Marcia Tiburi reafirma os avanços sociais dos governos Lula e Dilma, fala sobre a defesa da democracia e do direito de Lula ser candidato nas eleições deste ano, ressaltando como essas lutas são fundamentais para as mulheres, cujas conquistas estão sendo atacadas quase que diariamente pelo golpista Temer.
Trabalho em dobro
Para a filósofa a mulher é a maior vítima dos ataques aos direitos sociais e trabalhistas que Temer vem impondo ao país desde 2016, “porque trabalham em dobro e numa sociedade neoliberal, na qual o machismo está enraizado, obrigando a mulher a ter dupla, até tripla jornada, e sem remuneração adicional”. Elas trabalham em casa para suas famílias, “para seus homens”, em caráter de “obrigação”.
Por isso, a filósofa acredita que direitos específicos para as mulheres não são privilégios e sim justiça social. Um dos exemplos que ela deu é a idade mínima para a aposentadoria que hoje é de 60 anos para as mulheres e 65 anos para os homens. Essa diferença de idade, para Márcia, compensa o desequilíbrio social entre homens e mulheres.
O governo, em mais uma tentativa de ataque aos direitos das mulheres tentou aprovar uma reforma da Previdência, cuja votação foi suspensa graças à pressão do movimento sindical, que aumentava a idade mínima de aposentadoria das mulheres, a principio para 65 anos, depois baixou para 62, ainda acima da idade atual.
O papel da mulher
Para a filósofa, toda mulher é trabalhadora por natureza porque nasce com uma carga simbólica que carregará por sua vida.

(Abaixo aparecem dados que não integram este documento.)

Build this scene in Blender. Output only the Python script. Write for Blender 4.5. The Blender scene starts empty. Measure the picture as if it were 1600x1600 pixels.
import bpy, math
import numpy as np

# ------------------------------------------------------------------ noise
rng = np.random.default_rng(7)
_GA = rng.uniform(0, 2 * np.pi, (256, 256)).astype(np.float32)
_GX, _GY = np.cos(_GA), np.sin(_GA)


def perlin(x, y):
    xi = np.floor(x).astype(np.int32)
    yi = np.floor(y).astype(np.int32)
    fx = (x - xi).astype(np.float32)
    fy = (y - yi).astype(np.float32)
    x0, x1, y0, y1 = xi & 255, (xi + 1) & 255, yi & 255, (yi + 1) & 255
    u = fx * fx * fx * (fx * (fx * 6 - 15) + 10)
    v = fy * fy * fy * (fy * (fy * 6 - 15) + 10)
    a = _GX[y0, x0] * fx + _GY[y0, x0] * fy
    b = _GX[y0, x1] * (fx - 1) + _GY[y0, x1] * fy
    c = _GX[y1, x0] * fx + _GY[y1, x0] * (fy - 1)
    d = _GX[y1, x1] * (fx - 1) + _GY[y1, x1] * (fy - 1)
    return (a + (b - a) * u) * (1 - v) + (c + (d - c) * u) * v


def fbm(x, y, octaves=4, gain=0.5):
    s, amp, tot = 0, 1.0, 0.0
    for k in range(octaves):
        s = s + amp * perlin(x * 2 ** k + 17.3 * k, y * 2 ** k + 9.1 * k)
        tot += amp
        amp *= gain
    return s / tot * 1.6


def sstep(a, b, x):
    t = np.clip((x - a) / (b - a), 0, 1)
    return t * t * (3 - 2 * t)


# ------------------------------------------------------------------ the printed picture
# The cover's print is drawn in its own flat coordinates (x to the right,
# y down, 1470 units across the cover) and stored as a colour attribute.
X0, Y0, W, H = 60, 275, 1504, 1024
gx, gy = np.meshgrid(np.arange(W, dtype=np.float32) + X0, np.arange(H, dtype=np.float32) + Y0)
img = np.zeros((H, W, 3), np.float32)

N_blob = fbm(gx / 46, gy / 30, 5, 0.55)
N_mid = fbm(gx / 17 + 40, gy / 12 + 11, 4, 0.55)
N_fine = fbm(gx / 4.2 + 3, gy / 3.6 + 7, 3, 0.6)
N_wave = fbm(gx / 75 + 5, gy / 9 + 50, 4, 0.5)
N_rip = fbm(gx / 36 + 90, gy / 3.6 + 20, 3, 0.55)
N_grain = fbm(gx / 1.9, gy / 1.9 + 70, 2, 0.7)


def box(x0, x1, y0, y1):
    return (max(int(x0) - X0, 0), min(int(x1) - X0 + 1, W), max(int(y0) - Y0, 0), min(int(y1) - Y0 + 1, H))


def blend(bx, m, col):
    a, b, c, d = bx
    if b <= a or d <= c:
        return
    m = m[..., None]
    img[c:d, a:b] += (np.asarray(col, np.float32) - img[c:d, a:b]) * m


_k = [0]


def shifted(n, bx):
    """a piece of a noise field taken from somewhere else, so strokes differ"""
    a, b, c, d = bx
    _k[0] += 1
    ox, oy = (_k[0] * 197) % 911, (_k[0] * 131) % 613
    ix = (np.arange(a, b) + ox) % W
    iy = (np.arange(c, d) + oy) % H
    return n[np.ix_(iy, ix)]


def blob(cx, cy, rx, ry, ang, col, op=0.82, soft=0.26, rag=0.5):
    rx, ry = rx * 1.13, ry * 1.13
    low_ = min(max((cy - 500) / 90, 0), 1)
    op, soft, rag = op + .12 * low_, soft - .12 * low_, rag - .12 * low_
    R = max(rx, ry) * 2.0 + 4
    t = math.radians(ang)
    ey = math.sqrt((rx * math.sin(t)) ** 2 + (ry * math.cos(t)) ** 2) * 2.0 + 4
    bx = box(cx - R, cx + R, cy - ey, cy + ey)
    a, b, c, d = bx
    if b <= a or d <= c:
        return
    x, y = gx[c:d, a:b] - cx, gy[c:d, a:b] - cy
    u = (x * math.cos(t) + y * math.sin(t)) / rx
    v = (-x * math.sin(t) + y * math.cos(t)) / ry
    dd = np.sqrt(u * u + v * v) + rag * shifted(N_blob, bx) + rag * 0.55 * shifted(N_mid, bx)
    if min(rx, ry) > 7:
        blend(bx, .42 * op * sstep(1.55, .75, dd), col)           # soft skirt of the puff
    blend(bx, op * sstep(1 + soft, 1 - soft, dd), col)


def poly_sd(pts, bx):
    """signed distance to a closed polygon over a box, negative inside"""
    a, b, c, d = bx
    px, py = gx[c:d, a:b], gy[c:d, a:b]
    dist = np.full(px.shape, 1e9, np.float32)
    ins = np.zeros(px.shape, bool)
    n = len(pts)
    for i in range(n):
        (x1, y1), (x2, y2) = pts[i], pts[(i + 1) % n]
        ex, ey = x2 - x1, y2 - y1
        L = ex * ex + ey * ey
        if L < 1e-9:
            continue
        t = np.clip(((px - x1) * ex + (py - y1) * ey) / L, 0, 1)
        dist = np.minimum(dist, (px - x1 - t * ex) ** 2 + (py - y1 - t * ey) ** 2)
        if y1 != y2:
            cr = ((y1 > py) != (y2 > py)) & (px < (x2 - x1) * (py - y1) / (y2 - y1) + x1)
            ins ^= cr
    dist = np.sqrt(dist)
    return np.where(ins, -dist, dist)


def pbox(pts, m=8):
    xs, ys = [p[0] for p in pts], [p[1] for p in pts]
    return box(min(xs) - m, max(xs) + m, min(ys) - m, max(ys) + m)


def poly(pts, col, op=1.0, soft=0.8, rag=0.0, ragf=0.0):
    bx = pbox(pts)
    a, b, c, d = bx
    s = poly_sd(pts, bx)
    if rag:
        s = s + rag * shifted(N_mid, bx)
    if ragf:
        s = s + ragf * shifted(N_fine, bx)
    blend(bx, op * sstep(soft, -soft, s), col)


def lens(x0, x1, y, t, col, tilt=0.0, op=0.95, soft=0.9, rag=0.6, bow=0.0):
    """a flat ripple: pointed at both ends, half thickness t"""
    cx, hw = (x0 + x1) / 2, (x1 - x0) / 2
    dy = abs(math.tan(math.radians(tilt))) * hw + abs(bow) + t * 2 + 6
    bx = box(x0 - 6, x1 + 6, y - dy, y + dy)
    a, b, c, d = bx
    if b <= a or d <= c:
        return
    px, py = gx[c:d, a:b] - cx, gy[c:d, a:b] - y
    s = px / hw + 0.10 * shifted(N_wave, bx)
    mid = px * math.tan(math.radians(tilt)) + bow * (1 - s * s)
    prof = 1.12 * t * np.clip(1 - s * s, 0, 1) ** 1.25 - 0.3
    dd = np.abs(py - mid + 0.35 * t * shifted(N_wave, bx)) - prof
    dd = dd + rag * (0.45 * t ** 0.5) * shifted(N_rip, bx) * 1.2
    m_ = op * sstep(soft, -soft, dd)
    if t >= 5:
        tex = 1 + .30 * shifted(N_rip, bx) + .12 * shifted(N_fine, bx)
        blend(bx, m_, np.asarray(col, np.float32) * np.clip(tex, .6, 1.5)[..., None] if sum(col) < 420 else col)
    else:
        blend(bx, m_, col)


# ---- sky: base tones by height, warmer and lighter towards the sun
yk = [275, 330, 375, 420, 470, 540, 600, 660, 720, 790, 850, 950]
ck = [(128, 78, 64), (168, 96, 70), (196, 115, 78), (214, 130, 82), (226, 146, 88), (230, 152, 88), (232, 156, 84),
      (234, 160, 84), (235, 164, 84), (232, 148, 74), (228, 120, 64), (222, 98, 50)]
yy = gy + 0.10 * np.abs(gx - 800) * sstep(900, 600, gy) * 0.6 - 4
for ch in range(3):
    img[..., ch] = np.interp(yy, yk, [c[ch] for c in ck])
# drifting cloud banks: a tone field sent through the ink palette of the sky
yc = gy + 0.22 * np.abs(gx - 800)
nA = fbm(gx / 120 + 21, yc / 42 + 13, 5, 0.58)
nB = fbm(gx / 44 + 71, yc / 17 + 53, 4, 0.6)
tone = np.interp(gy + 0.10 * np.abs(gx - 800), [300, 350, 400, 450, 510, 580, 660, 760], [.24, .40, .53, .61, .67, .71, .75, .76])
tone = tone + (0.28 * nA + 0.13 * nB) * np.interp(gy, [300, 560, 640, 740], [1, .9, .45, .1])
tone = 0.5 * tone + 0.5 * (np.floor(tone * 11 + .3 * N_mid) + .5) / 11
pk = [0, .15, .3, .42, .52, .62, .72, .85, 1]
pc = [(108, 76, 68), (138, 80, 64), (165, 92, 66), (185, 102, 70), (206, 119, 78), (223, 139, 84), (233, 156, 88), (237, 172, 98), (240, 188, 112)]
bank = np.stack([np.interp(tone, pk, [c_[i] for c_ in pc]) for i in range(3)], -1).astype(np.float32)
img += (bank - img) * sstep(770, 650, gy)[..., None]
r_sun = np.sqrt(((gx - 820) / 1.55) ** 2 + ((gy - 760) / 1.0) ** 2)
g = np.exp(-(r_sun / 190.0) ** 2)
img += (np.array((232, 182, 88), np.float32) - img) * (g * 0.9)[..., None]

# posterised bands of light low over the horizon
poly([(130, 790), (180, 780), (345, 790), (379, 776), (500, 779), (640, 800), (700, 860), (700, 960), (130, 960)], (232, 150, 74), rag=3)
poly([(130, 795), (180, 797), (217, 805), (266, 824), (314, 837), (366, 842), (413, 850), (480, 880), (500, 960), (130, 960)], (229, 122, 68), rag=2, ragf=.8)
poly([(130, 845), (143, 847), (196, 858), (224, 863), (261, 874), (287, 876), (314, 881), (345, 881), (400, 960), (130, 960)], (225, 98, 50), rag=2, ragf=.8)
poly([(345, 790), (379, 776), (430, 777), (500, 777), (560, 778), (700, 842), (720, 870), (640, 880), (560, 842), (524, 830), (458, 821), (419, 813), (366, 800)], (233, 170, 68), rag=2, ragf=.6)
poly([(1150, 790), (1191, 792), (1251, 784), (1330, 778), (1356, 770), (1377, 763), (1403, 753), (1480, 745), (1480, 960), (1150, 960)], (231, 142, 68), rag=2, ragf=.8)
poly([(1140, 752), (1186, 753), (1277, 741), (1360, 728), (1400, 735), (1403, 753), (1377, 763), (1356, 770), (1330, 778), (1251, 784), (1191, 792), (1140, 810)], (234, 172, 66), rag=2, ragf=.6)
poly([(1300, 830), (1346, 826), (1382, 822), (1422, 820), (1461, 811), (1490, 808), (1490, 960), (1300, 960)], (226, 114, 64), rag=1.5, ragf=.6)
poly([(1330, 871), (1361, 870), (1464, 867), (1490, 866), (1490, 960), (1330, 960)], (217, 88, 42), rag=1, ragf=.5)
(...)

É como se a sociedade tivesse inventado a mulher para usá-la como reprodutora, para trabalhar em casa e para fora, enquanto os homens ficam em uma condição mais confortável.
“Muitas mulheres não se dão conta de que são vítimas dessa ‘naturalização’ do trabalho, que nada mais é que uma estratégia perversa do patriarcado. A sociedade acostuma a mulher a acreditar que é obrigação dela exercer todas essas tarefas. Isso é uma violência. Quase um trabalho escravo, moralmente aceito pela sociedade conservadora”, diz Marcia se referindo às duplas, até triplas jornadas das mulheres.

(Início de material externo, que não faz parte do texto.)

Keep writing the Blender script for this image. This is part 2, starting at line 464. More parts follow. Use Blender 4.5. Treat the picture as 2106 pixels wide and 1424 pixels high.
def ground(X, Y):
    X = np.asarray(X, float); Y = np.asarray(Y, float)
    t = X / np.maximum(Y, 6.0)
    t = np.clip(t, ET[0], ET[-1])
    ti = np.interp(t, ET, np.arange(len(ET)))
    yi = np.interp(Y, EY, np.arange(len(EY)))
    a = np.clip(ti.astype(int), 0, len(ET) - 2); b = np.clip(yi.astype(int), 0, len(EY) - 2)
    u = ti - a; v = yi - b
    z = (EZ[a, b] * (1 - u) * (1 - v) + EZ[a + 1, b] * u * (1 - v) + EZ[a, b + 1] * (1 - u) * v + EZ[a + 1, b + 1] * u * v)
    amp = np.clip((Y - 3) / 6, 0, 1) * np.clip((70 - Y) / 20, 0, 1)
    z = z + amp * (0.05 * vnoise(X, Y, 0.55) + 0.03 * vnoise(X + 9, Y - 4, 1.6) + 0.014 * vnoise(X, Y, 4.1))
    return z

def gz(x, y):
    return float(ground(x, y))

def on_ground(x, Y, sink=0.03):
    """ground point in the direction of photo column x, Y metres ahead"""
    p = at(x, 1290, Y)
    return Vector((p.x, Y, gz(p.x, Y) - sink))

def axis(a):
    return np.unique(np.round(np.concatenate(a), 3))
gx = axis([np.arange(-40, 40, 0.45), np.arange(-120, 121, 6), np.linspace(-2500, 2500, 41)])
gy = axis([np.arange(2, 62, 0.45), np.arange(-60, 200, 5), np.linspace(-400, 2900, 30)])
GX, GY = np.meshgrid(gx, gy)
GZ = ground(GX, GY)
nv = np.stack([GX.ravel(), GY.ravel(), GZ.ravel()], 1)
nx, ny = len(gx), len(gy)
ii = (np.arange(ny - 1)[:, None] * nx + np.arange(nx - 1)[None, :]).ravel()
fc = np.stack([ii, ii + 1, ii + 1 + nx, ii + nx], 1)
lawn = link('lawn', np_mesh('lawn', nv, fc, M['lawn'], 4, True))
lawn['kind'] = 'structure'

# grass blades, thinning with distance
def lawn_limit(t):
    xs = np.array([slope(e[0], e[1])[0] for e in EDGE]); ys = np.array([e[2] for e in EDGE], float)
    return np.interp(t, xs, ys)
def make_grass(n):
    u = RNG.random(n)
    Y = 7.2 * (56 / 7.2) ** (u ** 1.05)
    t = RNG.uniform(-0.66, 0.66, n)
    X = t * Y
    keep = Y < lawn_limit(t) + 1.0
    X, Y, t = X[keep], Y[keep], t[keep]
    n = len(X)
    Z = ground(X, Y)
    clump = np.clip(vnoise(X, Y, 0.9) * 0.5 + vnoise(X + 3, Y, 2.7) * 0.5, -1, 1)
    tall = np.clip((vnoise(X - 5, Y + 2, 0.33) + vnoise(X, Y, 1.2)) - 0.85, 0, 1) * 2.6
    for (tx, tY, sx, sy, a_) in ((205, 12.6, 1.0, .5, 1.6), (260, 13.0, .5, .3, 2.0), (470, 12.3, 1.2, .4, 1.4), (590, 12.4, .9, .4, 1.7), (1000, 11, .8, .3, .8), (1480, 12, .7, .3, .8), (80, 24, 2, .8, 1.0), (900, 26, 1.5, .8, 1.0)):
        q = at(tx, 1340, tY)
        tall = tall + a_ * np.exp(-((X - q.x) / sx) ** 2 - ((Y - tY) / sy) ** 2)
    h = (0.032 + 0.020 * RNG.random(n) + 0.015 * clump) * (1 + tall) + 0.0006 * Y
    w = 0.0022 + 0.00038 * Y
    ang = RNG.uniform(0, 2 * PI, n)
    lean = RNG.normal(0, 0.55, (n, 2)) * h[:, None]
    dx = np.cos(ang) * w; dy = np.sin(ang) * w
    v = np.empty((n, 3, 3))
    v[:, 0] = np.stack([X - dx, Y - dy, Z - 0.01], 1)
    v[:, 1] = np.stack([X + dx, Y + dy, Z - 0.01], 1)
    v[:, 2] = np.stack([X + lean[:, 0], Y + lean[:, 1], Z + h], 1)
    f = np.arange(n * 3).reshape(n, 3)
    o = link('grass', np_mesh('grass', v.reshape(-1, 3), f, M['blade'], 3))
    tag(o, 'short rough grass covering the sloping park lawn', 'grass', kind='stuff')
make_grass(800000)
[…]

É a ‘violência simbólica’ que vem acompanhada da violência física e a violência sexual. “E todas são desenvolvidas juntas. Homens vivem em um sistema de privilégios enquanto as mulheres em condição de violência”, conclui a filósofa.
É necessário rever a construção cultural da sociedade, diz Marcia Tiburi, falando sobre o machismo que domina as relações no mundo inteiro e que no Brasil é mais pesado. “É uma forma de autoritarismo, de marcação sobre o outro indivíduo”, diz se referindo à maneira como a sociedade classifica e discrimina as mulheres.

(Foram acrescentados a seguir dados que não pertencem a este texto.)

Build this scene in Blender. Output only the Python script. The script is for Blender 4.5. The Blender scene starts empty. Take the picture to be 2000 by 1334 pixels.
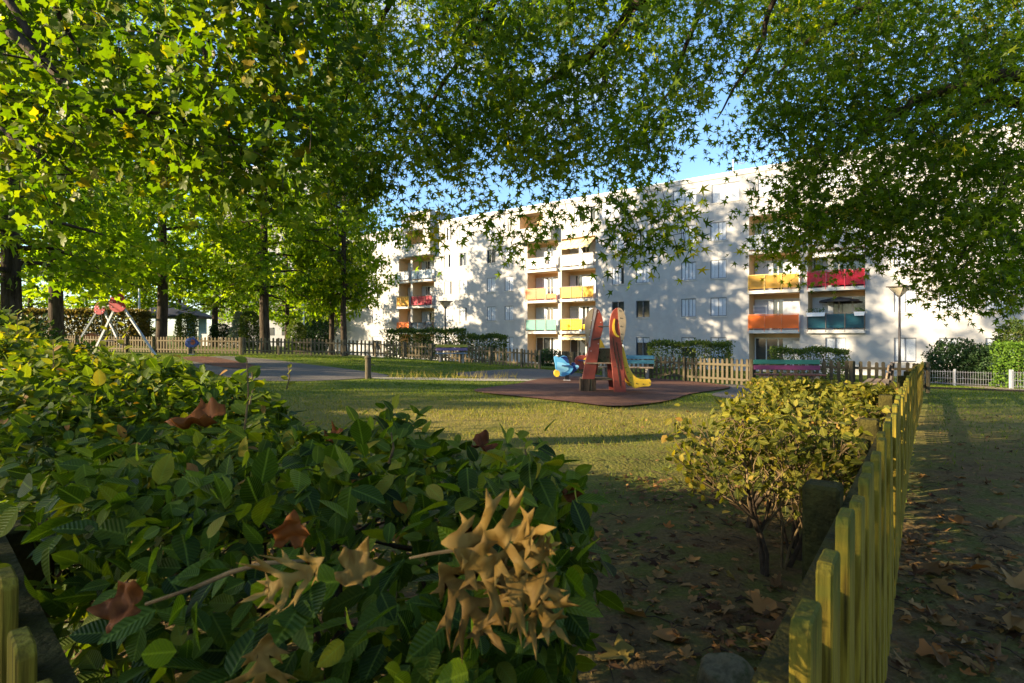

“As piadinhas, os discursos misóginos e de ódio contra as mulheres e a desqualificação da mulher têm de ser combatidos”.
Para a filósofa, a construção de uma nova cultura tem como ponto de partida a educação e o modo como a sociedade forma as pessoas. Para ela, instituições como a escola têm responsabilidade nesse processo, o que não acontece no país.
“No Brasil, o projeto de educação vem lá dos moldes dos anos 1960: uma educação para ricos, outra para pobres e as duas formas são machistas”, ela explica.